Holy guacamole: Price spikes seen after U.S. bans Mexico avocados
Experts say you may be paying more for your avocado toast or guacamole in the short term, and the effects of the U.S. temporary ban on imports of the fruit is already being felt by avocado pickers in Mexico.
Mexico is negotiating security guarantees for U.S. inspectors who certify Mexican avocados for export. The inspections were halted last week after one of the U.S. inspectors was threatened in the western state of Michaoacan, where growers are routinely subject to extortion by drug cartels.
The U.S. Department of Agriculture released more details Thursday on what the threat involved. It said in a statement that an inspector had received a threat "against him and his family."
The inspector had "questioned the integrity of a certain shipment, and refused to certify it based on concrete issues," according to USDA statement. The inspectors are in Mexico to certify that Mexican avocados aren't carrying pests that could harm California avocado orchards.
But only one state in Mexico, Michoacan, is certified as pest-free and able to export avocados to the U.S. market. There have been frequent reports that some packers in Mexico are buying avocados from other, non-certified states, and trying to pass them off as being from Michoacan.
But it is honest growers and their employees who are suffering the consequences.
"You die of hunger"
Avocado pickers stood on a roadside this week outside the city of Uruapan, Michoacan, asking for donations after they lost their work. Holding up signs saying "Voluntary donations" and "We make our living off avocado picking," they waited for motorists to drop spare change into buckets they held.
"Since last Wednesday we haven't picked anything," said one of the workers, who refused to give his name because of the widespread violence in the state. "In the meantime, you die of hunger."
While avocados that were already inspected can still be shipped north, there were signs Thursday that supplies will tighten and companies that import avocados may have to look beyond Mexico, which currently supplies about 80% of U.S. imports of the fruit.
"I think it is going to increase prices in the United States, not now because there is still avocado in transit, but I anticipate that in a week or 10 days we will have a price spike," said Miguel Gómez, professor of applied economics and management in the Cornell SC Johnson College of Business.
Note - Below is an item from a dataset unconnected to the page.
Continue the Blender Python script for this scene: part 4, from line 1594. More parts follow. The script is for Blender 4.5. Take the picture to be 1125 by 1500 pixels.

Jack Hartung, the chief financial officer of the Chipotle restaurant chain, said in a statement that "we are working closely with our suppliers to navigate through this challenge. Our sourcing partners currently have several weeks of inventory available, so we'll continue to closely monitor the situation and adjust our plans accordingly."
Protecting U.S. inspectors
Gómez expects any shortage would be short-lived.
"I think that the the disruption in the market will be very short now because [avocado from] Peru is going to come in late March, early April, and I'm sure they are going to do everything it takes to start shipping avocados earlier and perhaps in mid-March," Gómez said.
Peru, Colombia and Chile already ship avocados to the U.S., but in quantities that are only a tiny fraction of Mexico's production. That may change.
"I was talking with a few buyers of avocado domestically, and on toward the future. They know they need to diversify suppliers," said Gómez. "The issue is that they realized that it would be very risky to depend on a single source."
The avocado growers association and Michoacan state officials have been holding meetings this week with U.S. officials to work out security guarantees for U.S. inspectors.
"We are working to restore avocado exports as soon as possible," wrote Michoacan Governor Alfredo Ramírez Bedolla.
But, in the meantime, avocado growers in Michoacan face challenges: Avocados can be left on the trees for a certain amount of time, but already-harvested fruit has to be shipped quickly.
"We have the uncertainty; if it [the export production] is going to go into the domestic market, all into Mexico, prices will drop," said avocado buyer and distributor José Manuel Garcia Tovar. "So we are in a situation in which growers may or may not want to harvest."
Pricier avocado toast?
It also is unclear how U.S. consumers will react if they start seeing prices rise. While there is concern about the deforestation and violence that have resulted from the avocado boom in Michoacan, the fruit has become a staple in the U.S., where per capita consumption of avocados tripled since 2001 to 8 pounds per person in 2018.
"The moment you hit somebody's avocado toast at brunch, that's like hitting the very heart of many American families that rely on that Sunday brunch, right? So all of a sudden, we're getting kind of questions as to ... where are the priorities here?" said Desirée LeClercq, a professor of employment law at Cornell's School of Industrial and Labor Relations.
That raises the issue of whether Americans would be willing to pay more for avocados not associated with violence, drug cartels or deforestation.
"It's requiring Americans to really ask themselves, do they want to pay more to have a quality product or do they want to kind of look the other way and be able to slice their toast accordingly?" said LeClercq. "And I think that consumers are becoming more educated on how these products are made. But whether or not that's going to trickle into consumer behavior, I think has yet to be seen."